There is a common tendency to take Biblical examples as commandments. In fact, there are many teachings and practices that have been derived this way. But is this legitimate? The Scripture says that God commands what He intends to command and it is wrong to add to it (Deuteronomy 4:2; Proverbs 30:5,6; Matthew 15:8,9). Nor is there any basis in Scripture for seeing an example, even a repeated example, as a commandment. There are four cases in Scripture where God split bodies of water (Exodus 14:13-31; Joshua 3:14-17; 2 Kings 2:7-14). Does this mean that if we truly follow God, He will split a body of water for us? I would therefore conclude that, while an example can illustrate a clearly taught Biblical principle, it does not constitute a commandment. The exception to this is that examples can show us what is allowed, but even there we must be careful, so as not misconstrue something that is simply mentioned to have occurred or is a special case as being universally allowed. I am convinced that God is not shy: the things He intended to command, He commanded, at least in principle.

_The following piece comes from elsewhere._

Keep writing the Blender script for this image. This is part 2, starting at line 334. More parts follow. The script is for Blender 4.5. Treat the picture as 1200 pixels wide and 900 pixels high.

I do not see evidence that He left us obscure commandments to be strained from Scripture based on our human intellect.

I am convinced that much of what is taught today in terms of church government and ministry procedures is based on examples rather than the clear teaching of Scripture. Such examples may be useful in illustrating principles, but what God does not command, He leaves free. In connection with this, there is a danger of putting the early church on a pedestal and regarding them as a perfect church. If you read the New Testament epistles, you will see the early church struggled with the same kinds of problems we have today: false doctrine, carnal behavior, and a tendency toward various extremes. We are faced with the Corinthian's carnality. The departure of the Galatians from the gospel. The Thessalonians quitting their jobs and living in idleness in view of Christ's immediate coming. The Colossians entertaining false doctrine. And many more problems. Looking at the early church may be useful, as they may not have had as much time to depart from the apostles' teaching as we have. But they are not the standard for perfection. This does not mean we are necessarily required to change our current organization or procedures, but we should recognize they may not be the only right way to do things. Now this does leave us a greater ability to adapt to current circumstances, but we should beware of the idea that it will make a major difference. If this were an important issue, God would have commanded it. Rather, we should shift our emphasis away from these things and focus on the things God really does teach and command. I would therefore encourage basing our behavior on the clear commandments and principles of Scripture, rather than trying to draw precepts out of examples.